2022-05-01
Using Linux's libvirt for my virtualization needs has been okay
About two weeks ago I reached a tipping point of unhappiness with VMWare Workstation and wound up deciding to try switching over to the current obvious alternative, libvirt, mostly through virt-manager, virt-viewer, and virsh. The summary from two weeks of usage is that libvirt has worked out okay for me; it's more or less a perfectly workable virtualization environment for Linux guest VMs, with an adequate GUI experience along side a command line experience that I'm coming to appreciate more for basic operations like starting and stopping virtual machines and reverting to snapshots. I'm happy that I've made the switch over to libvirt and I sort of wish I'd done it earlier.
(Libvirt may work great for non-Linux VMs, but I haven't tried it with any. I haven't needed to recreate my OpenBSD VM install yet (although that may happen when OpenBSD 7.1 is released) and I don't currently have any need for a Microsoft Windows VM.)
The libvirt experience is definitely not as polished and effortless as the VMWare Workstation one. I had to do a number of setup steps, including adding an extra network port to my work machine. But once I had gone through the setup effort everything has worked fine, although there are a number of paper cuts that I may write up some other day. On the positive side, starting up virtual machines no longer affects my desktop sessions in any particularly unusual of visible way and virtual machines themselves do seem to perform well.

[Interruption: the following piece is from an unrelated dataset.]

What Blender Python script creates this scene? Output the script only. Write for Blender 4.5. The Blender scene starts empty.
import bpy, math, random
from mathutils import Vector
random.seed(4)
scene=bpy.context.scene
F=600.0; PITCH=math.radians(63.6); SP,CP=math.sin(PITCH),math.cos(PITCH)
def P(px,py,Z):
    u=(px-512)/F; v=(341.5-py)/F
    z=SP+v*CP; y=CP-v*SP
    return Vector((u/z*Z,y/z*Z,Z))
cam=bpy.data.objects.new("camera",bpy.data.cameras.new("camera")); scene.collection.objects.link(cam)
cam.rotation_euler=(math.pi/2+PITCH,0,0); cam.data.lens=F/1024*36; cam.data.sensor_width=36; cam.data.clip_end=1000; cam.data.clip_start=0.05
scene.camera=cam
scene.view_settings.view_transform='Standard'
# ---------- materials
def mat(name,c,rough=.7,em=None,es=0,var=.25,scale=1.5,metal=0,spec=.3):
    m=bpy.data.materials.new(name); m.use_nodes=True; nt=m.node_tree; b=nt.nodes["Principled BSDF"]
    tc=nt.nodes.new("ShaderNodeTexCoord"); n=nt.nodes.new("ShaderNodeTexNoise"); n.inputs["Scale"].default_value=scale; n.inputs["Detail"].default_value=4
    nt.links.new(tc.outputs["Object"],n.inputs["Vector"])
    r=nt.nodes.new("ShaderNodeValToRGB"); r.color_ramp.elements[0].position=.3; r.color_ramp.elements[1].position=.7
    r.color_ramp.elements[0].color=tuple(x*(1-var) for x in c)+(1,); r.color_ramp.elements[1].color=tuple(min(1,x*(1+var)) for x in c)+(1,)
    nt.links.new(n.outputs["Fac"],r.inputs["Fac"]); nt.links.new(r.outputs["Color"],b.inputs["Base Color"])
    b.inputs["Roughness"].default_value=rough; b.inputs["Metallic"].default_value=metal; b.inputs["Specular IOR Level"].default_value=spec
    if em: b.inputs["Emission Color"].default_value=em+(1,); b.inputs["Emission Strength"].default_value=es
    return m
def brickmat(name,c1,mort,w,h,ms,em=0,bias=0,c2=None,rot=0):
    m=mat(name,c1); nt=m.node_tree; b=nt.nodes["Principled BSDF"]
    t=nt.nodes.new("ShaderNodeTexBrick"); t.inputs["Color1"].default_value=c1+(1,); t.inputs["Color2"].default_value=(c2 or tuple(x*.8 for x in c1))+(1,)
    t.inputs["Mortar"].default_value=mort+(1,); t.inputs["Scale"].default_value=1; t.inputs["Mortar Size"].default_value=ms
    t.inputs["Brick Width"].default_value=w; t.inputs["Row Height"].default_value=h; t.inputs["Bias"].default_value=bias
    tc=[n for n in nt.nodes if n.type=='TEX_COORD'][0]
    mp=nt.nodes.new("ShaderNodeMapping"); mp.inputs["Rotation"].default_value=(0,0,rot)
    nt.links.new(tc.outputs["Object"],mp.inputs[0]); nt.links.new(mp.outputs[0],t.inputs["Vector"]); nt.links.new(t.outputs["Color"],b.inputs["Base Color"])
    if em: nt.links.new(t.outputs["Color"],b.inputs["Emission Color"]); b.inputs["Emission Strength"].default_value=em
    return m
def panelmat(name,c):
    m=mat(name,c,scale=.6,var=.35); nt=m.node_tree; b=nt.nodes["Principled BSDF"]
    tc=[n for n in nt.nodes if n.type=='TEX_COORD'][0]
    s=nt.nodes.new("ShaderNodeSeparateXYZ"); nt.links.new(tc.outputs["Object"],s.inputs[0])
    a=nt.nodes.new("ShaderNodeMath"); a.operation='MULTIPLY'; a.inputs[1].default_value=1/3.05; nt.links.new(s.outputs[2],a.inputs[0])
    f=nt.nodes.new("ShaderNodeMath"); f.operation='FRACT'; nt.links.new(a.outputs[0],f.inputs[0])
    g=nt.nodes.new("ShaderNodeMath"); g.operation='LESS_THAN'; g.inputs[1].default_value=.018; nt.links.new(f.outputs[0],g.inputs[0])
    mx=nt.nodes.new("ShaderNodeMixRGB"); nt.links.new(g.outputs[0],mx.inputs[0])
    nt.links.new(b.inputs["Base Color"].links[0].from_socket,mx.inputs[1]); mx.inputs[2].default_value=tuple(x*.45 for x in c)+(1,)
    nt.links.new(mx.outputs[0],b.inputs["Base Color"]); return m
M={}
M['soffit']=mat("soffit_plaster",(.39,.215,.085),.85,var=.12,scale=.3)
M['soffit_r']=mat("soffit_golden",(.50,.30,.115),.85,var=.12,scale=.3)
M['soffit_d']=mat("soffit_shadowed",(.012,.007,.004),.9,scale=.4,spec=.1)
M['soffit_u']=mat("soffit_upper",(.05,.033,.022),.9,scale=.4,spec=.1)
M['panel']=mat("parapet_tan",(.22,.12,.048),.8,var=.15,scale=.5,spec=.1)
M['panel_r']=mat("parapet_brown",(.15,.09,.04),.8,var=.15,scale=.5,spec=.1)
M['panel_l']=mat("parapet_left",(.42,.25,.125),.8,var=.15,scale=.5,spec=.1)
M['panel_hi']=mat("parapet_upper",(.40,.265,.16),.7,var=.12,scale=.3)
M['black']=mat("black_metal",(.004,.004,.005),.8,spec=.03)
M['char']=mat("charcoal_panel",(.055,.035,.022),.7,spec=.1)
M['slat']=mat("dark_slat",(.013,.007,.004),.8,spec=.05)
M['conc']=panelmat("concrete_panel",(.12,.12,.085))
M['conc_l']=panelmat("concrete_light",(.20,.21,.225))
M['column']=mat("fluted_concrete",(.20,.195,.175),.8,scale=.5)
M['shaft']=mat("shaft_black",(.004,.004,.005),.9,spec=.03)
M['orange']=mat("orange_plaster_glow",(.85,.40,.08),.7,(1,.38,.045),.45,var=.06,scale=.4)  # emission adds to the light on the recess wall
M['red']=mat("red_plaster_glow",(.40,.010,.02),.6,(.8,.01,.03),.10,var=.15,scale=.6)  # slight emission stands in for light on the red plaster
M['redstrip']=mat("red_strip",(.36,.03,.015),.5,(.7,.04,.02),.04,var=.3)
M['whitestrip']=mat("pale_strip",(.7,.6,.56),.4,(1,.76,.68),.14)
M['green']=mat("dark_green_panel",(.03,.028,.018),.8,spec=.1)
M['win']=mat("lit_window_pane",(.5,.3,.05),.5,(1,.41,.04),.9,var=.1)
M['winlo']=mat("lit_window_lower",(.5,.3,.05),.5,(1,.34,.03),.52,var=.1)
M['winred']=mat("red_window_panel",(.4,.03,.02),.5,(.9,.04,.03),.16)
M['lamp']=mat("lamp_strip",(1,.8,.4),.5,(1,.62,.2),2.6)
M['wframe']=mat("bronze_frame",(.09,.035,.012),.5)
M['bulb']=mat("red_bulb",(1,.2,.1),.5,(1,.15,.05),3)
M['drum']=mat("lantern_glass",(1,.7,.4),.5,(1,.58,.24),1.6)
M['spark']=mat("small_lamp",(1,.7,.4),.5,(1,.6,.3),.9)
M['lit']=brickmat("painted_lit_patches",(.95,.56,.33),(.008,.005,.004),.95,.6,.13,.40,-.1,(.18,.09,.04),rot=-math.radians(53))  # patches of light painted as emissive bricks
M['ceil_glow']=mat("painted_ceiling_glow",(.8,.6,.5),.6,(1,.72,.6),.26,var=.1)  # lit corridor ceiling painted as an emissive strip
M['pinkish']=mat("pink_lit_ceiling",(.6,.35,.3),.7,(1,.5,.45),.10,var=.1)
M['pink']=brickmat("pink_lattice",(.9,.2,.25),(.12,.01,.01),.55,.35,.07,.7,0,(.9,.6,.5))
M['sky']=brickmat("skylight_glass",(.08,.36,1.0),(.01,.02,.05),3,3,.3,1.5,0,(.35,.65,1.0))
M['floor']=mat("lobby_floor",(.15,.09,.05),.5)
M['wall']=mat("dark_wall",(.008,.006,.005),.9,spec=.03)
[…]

On the whole libvirt has given me the feeling of the typical old school Linux experience when compared to other operating systems, which is to say that you have to do more work to get everything working but once you do, you have a system that's more understandable. VMWare Workstation's networking was convenient but a magical black box; libvirt's networking is more annoying and more work, but I understand and can manipulate pretty much all of the bits.
(One endorsement is that I liked the whole experience enough to bring up libvirt on my home desktop so that I had a place there for VMs for various purposes. I don't strictly need this right now, but libvirt makes this easy enough that I could just go do it. So now I have a stock Fedora 35 VM at home, too.)
Although I'm not sure I fully understand what I'm doing, I do seem to have worked out how to deal with my HiDPI irritation that guest consoles are shown un-scaled, which makes them tiny and hard to read (especially in text mode, such as Ubuntu server installers). I've come to rather appreciate this improvement over VMWare Workstation; apparently the tiny guest consoles in it were more of a paper-cut than I appreciated at the time.
Another thing I've become fond of is how well the libvirt tools and programs work over SSH from my home desktop to my work desktop. This has been mostly transparent and has often performed clearly better than my previous approach of using remote X via SSH's X forwarding. The previous approach wasn't a bad experience, but the new way is clearly better and more responsive. One libvirt thing that helps this is that it's very easy and obvious to start virtual machines without their console being attached to anything; I just 'virsh start <whatever>' and then 'ssh <whatever>' and I'm off to the races. This was always theoretically possible with VMWare, but I almost never did it in practice for various reasons.